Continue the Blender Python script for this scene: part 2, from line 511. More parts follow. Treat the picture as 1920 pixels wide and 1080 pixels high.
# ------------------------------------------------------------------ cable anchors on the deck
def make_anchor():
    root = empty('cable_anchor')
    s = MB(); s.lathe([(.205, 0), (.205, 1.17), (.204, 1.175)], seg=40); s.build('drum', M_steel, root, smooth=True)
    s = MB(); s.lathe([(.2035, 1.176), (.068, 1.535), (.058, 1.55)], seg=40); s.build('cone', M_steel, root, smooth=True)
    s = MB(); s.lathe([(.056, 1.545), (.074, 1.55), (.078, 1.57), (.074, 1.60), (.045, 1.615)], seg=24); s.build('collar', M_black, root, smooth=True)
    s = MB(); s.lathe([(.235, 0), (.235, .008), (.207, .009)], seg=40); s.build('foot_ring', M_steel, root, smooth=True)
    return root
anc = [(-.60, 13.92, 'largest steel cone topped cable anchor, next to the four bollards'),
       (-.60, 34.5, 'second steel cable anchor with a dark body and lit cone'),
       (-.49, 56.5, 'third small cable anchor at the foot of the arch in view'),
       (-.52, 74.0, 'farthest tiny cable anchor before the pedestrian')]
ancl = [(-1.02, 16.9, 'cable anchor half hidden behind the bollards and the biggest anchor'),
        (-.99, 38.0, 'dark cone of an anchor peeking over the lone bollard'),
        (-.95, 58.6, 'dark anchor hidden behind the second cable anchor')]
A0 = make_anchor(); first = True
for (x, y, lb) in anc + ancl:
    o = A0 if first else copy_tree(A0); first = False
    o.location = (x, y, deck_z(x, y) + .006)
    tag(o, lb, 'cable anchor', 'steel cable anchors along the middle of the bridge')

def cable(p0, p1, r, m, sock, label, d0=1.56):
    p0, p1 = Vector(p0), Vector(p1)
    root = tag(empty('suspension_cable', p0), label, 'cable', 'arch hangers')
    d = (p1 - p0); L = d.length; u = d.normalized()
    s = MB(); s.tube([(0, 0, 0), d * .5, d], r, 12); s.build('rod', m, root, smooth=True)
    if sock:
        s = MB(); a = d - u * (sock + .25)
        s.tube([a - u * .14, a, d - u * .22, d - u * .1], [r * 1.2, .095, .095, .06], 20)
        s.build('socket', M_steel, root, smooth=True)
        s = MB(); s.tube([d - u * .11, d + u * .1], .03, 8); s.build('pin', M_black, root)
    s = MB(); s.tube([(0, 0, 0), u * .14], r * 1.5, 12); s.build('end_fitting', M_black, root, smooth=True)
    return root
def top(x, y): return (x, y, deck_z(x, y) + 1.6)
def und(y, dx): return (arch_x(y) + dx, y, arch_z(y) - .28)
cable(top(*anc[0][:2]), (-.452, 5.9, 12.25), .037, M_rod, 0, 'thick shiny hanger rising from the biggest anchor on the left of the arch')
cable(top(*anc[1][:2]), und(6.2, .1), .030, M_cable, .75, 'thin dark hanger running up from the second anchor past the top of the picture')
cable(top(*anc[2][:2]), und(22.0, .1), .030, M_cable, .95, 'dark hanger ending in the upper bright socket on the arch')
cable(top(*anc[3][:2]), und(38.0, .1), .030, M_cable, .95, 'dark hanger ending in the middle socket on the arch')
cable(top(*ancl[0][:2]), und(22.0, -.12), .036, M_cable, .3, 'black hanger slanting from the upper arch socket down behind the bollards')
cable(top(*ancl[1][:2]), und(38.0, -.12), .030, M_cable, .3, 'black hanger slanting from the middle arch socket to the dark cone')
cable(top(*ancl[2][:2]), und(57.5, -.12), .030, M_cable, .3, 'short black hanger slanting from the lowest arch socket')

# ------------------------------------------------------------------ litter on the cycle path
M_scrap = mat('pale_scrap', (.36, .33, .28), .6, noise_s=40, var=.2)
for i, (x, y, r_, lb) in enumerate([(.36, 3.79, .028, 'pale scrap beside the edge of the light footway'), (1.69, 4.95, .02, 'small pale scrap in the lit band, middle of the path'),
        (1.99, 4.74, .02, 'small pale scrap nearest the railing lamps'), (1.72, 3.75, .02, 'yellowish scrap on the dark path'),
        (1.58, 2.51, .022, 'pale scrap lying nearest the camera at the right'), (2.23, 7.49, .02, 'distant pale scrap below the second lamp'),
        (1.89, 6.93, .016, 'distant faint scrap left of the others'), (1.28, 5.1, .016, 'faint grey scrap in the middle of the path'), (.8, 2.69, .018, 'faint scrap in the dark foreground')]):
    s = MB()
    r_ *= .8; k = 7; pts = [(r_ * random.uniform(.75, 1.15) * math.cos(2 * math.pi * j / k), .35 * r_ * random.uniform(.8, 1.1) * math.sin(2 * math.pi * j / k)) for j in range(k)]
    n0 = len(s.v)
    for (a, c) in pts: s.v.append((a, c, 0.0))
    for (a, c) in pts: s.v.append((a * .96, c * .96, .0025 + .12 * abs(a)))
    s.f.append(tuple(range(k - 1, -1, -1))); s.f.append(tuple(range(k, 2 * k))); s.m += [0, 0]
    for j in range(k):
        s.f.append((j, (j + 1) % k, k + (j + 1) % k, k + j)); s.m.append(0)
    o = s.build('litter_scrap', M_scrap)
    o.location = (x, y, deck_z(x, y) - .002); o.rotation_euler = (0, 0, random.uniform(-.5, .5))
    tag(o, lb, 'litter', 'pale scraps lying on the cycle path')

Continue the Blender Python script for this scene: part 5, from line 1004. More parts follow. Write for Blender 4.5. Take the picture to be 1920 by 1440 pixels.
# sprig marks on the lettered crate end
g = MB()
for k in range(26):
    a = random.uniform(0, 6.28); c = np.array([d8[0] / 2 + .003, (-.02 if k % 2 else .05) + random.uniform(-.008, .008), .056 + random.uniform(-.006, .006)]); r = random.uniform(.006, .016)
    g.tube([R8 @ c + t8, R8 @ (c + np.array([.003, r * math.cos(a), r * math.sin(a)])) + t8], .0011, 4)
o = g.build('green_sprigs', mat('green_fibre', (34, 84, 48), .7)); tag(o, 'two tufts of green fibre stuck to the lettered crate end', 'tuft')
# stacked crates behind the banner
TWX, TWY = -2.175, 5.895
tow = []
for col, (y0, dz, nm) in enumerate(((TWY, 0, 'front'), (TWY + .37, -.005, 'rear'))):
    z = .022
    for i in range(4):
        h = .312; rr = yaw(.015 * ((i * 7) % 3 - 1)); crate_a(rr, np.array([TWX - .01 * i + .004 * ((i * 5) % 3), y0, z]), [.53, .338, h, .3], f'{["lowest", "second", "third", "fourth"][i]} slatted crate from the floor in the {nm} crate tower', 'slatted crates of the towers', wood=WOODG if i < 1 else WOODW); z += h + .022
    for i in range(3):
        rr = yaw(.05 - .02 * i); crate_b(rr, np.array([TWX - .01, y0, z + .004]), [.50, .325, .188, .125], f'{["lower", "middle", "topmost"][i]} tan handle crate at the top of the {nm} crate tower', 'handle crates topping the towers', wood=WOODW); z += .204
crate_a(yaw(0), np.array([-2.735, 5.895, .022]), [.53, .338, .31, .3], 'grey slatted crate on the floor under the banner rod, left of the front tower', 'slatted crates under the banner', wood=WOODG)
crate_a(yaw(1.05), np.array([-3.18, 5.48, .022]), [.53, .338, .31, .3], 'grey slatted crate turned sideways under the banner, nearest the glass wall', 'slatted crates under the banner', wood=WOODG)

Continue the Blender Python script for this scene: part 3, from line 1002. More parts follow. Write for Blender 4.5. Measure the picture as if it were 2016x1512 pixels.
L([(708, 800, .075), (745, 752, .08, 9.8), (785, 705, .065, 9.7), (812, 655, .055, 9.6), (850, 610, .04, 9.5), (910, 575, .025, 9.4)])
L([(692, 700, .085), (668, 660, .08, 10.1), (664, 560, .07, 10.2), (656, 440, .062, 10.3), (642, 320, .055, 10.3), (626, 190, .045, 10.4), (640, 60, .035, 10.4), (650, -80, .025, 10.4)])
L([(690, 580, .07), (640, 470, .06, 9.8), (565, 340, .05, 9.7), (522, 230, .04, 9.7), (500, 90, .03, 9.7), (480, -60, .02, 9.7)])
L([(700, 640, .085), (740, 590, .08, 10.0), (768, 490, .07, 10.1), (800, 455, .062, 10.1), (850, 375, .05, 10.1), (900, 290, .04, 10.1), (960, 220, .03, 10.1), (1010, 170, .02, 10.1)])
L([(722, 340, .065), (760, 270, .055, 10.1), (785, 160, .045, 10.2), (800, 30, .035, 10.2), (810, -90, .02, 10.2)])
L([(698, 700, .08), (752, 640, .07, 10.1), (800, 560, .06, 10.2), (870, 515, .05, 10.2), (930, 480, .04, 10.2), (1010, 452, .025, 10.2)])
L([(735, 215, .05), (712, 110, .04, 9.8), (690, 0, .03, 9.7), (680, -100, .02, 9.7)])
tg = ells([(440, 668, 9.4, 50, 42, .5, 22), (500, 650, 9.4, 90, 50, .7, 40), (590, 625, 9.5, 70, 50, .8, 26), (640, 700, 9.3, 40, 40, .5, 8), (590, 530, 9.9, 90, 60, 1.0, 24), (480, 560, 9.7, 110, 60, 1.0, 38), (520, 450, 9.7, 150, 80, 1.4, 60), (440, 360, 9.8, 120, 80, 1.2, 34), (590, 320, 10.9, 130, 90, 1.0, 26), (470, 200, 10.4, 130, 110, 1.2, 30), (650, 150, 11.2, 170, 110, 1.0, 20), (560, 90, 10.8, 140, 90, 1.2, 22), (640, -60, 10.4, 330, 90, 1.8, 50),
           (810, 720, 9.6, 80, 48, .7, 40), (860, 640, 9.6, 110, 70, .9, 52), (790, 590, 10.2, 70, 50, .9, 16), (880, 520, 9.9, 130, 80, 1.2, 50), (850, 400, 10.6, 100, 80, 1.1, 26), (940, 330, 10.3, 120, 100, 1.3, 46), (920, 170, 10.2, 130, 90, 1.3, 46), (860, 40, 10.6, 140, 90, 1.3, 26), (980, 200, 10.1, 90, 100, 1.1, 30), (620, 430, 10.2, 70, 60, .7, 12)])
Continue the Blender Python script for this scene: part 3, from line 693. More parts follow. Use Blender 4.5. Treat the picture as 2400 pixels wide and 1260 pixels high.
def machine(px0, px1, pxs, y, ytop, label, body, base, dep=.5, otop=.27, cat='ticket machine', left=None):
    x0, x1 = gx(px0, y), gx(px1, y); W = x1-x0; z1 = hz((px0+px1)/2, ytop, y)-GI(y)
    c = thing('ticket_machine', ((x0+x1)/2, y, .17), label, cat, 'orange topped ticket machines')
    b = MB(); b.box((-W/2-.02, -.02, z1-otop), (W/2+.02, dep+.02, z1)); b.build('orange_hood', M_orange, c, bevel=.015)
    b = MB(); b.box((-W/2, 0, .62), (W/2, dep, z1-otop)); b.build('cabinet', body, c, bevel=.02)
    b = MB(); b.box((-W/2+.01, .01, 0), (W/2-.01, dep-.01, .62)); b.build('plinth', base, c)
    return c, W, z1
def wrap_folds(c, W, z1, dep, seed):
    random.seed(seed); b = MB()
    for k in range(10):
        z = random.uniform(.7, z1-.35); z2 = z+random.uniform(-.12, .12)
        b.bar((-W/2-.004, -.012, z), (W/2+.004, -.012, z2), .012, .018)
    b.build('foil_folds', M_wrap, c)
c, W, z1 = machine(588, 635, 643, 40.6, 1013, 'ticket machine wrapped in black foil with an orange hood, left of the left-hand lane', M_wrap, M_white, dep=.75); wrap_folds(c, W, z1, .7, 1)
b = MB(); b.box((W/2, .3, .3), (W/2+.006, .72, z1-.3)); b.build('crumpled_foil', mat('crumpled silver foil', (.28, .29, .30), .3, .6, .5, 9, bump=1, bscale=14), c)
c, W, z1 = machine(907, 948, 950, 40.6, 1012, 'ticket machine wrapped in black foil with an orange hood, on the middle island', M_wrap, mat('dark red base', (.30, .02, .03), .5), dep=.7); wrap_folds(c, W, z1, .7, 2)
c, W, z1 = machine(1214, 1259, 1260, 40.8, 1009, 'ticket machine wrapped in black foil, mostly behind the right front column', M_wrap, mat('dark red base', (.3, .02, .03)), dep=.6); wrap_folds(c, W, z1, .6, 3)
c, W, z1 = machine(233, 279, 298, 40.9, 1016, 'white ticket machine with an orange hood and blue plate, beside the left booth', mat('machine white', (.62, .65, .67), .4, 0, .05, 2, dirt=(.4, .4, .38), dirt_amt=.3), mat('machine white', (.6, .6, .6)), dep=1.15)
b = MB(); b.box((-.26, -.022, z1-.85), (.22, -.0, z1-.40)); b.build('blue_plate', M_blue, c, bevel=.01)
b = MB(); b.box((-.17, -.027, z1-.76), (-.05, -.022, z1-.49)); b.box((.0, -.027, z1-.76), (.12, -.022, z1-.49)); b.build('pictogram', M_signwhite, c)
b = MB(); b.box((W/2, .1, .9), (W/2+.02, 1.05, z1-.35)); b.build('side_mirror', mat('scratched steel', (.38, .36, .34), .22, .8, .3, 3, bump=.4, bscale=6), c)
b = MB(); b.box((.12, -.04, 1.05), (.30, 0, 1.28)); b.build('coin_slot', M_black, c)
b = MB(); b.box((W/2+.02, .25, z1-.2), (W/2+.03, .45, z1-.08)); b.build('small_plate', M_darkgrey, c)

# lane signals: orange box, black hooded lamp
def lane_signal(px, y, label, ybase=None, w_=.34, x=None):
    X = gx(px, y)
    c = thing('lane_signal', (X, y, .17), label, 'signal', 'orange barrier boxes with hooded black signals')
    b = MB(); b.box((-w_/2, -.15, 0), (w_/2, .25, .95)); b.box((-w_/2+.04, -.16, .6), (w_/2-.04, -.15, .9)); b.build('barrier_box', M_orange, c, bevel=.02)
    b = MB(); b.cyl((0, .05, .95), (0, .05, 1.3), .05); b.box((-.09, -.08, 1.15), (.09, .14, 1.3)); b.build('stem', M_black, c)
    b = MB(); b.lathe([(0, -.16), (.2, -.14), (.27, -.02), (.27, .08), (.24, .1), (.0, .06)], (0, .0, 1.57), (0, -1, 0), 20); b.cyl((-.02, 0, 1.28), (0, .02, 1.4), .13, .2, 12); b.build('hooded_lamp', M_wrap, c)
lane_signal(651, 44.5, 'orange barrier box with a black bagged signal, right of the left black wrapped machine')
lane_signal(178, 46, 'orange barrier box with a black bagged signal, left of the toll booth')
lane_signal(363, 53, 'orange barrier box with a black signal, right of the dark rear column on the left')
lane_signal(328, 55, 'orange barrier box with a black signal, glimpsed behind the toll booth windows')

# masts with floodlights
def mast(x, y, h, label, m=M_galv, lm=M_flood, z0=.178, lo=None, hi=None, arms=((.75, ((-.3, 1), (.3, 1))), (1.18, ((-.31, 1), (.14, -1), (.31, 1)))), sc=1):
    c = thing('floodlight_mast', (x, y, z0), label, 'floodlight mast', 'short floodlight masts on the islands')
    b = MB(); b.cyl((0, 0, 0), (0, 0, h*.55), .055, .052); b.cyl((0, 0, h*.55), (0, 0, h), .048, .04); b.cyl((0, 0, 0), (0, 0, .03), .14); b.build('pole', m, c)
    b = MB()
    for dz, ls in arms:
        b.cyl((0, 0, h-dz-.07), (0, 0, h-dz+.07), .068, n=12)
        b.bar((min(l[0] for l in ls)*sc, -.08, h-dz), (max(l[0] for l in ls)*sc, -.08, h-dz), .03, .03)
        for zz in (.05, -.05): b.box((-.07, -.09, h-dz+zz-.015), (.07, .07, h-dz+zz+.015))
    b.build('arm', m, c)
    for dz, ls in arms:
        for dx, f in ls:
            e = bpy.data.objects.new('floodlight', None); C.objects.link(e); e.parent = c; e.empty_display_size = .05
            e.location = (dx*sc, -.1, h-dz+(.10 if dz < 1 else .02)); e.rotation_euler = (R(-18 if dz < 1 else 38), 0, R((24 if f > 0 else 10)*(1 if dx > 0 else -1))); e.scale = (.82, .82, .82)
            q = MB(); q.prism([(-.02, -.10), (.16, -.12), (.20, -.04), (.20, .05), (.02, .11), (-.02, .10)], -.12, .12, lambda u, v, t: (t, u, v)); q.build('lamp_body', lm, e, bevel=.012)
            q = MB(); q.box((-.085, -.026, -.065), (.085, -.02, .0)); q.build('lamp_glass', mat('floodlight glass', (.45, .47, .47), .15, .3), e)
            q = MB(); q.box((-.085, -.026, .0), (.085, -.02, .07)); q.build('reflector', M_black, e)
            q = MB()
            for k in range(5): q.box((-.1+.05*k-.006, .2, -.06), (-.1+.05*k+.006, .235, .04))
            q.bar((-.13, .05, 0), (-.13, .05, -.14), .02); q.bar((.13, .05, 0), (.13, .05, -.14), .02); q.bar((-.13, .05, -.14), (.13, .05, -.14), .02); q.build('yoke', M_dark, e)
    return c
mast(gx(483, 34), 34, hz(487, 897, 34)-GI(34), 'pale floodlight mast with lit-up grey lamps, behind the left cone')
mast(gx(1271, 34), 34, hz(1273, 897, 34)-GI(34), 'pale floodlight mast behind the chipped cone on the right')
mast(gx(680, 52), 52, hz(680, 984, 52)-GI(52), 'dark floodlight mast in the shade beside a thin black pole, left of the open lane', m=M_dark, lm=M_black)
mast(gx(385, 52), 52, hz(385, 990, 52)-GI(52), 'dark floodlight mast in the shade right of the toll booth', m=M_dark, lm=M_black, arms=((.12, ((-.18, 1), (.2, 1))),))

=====

• [GIVEN TASK]: In the material above, locate the line containing "were 2016x1512 pixels." and the line containing "60, .7, 12)])". Transcribe exactly those two lines and every line between them, and nothing more.

• [EXERCISE RESPONSE]:
Continue the Blender Python script for this scene: part 3, from line 1002. More parts follow. Write for Blender 4.5. Measure the picture as if it were 2016x1512 pixels.
L([(708, 800, .075), (745, 752, .08, 9.8), (785, 705, .065, 9.7), (812, 655, .055, 9.6), (850, 610, .04, 9.5), (910, 575, .025, 9.4)])
L([(692, 700, .085), (668, 660, .08, 10.1), (664, 560, .07, 10.2), (656, 440, .062, 10.3), (642, 320, .055, 10.3), (626, 190, .045, 10.4), (640, 60, .035, 10.4), (650, -80, .025, 10.4)])
L([(690, 580, .07), (640, 470, .06, 9.8), (565, 340, .05, 9.7), (522, 230, .04, 9.7), (500, 90, .03, 9.7), (480, -60, .02, 9.7)])
L([(700, 640, .085), (740, 590, .08, 10.0), (768, 490, .07, 10.1), (800, 455, .062, 10.1), (850, 375, .05, 10.1), (900, 290, .04, 10.1), (960, 220, .03, 10.1), (1010, 170, .02, 10.1)])
L([(722, 340, .065), (760, 270, .055, 10.1), (785, 160, .045, 10.2), (800, 30, .035, 10.2), (810, -90, .02, 10.2)])
L([(698, 700, .08), (752, 640, .07, 10.1), (800, 560, .06, 10.2), (870, 515, .05, 10.2), (930, 480, .04, 10.2), (1010, 452, .025, 10.2)])
L([(735, 215, .05), (712, 110, .04, 9.8), (690, 0, .03, 9.7), (680, -100, .02, 9.7)])
tg = ells([(440, 668, 9.4, 50, 42, .5, 22), (500, 650, 9.4, 90, 50, .7, 40), (590, 625, 9.5, 70, 50, .8, 26), (640, 700, 9.3, 40, 40, .5, 8), (590, 530, 9.9, 90, 60, 1.0, 24), (480, 560, 9.7, 110, 60, 1.0, 38), (520, 450, 9.7, 150, 80, 1.4, 60), (440, 360, 9.8, 120, 80, 1.2, 34), (590, 320, 10.9, 130, 90, 1.0, 26), (470, 200, 10.4, 130, 110, 1.2, 30), (650, 150, 11.2, 170, 110, 1.0, 20), (560, 90, 10.8, 140, 90, 1.2, 22), (640, -60, 10.4, 330, 90, 1.8, 50),
           (810, 720, 9.6, 80, 48, .7, 40), (860, 640, 9.6, 110, 70, .9, 52), (790, 590, 10.2, 70, 50, .9, 16), (880, 520, 9.9, 130, 80, 1.2, 50), (850, 400, 10.6, 100, 80, 1.1, 26), (940, 330, 10.3, 120, 100, 1.3, 46), (920, 170, 10.2, 130, 90, 1.3, 46), (860, 40, 10.6, 140, 90, 1.3, 26), (980, 200, 10.1, 90, 100, 1.1, 30), (620, 430, 10.2, 70, 60, .7, 12)])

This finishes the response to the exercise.